Referring to the Federal Constitutional Court’s Order of 24 March 2021 - 1 BvR 2656/18 inter alia - Climate Change, the complainants assert a violation of fundamental rights in their dimension of safeguarding freedom over time. In part, they also assert a violation of state duties of protection following from Art. 2(2) first sentence and Art. 14(1) GG. The complainants are predominantly minors and young adults. They claim that their future freedom is not sufficiently protected given that they might face enormous CO2 reduction burdens and the Land legislators have not taken the necessary measures to mitigate these burdens.

Key considerations of the Chamber:

The constitutional complaints have no prospects of success.

I. It cannot be found that the challenged Land legislation violates the constitutional obligation to safeguard fundamental freedom over time and to spread such freedom proportionately.

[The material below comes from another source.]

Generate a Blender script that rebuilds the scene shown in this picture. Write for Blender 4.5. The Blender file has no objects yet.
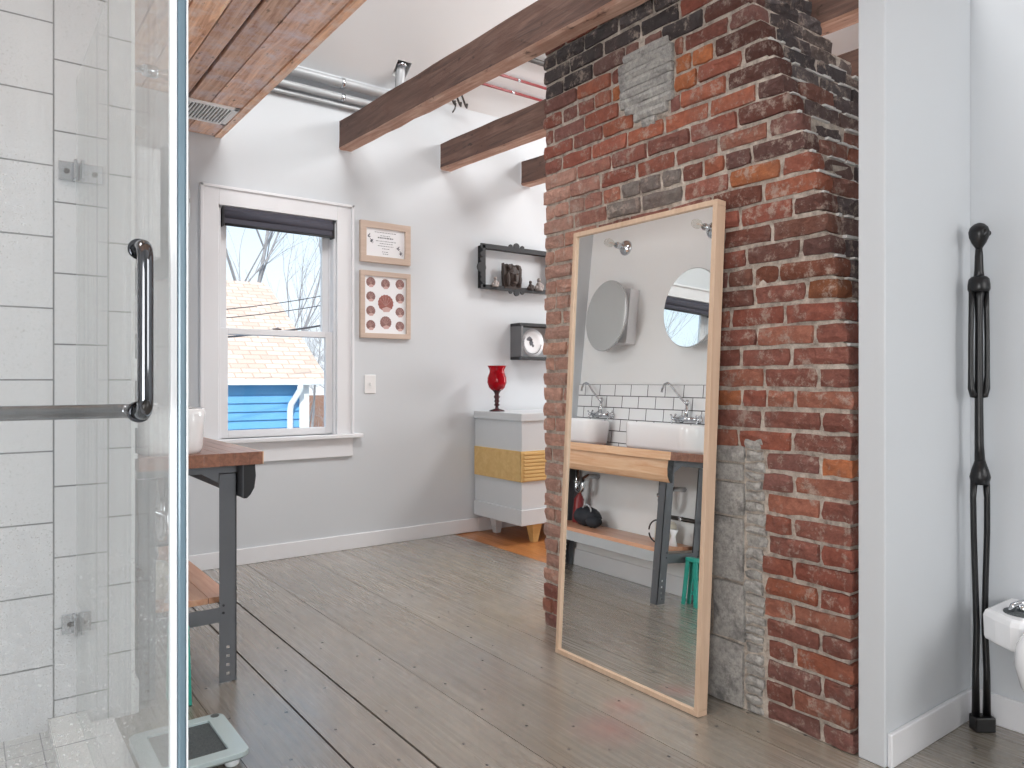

Legislation laying down the overall CO2 amounts that may be emitted in the medium term can be challenged by way of constitutional complaint if it leads to interference-like restrictions of protected fundamental freedoms for later periods since it already – not just de facto, but with advance legal effects – sets the course for restrictions of fundamental rights that will be inevitable in the future, given the climate action that will then be required by the state. In such cases, the constitutional complaint must generally challenge the entire framework of currently permissible CO2 emissions enacted by the respective legislator since it is typically only this framework, and not individual actions or omissions of the state, that can lead to disproportionate reduction burdens being placed on future generations. There is no need to decide here on the extent to which the challenged Land legislation amounts to an overall framework of this kind; in any case, it is not ascertainable that the challenged legislation has advance interference-like effects. Such effects could only be established if the legislators addressed by the constitutional complaints were bound by a roughly recognisable emissions budget that defined what CO2 emissions were still permissible overall. Only in this case would the challenged Land legislation entail, from a legal perspective, specific emission reduction burdens and resulting restrictions of freedom for the time after the periods governed by the legislation in question. However, the individual Land legislators are not bound by overall reduction amounts that are even roughly reviewable and which they would have to comply with even to the detriment of protected fundamental freedoms. No such Land-specific reduction targets can be inferred from the Basic Law or from ordinary federal law.

II. In view of the existing federal legislation on this matter, the Court cannot currently establish any violation of the duties to protect the complainants from the risks posed by climate change, which follow from Art. 2(2) first sentence and Art. 14(1) GG. It is not ascertainable that the absence of a Land climate protection law could change this finding.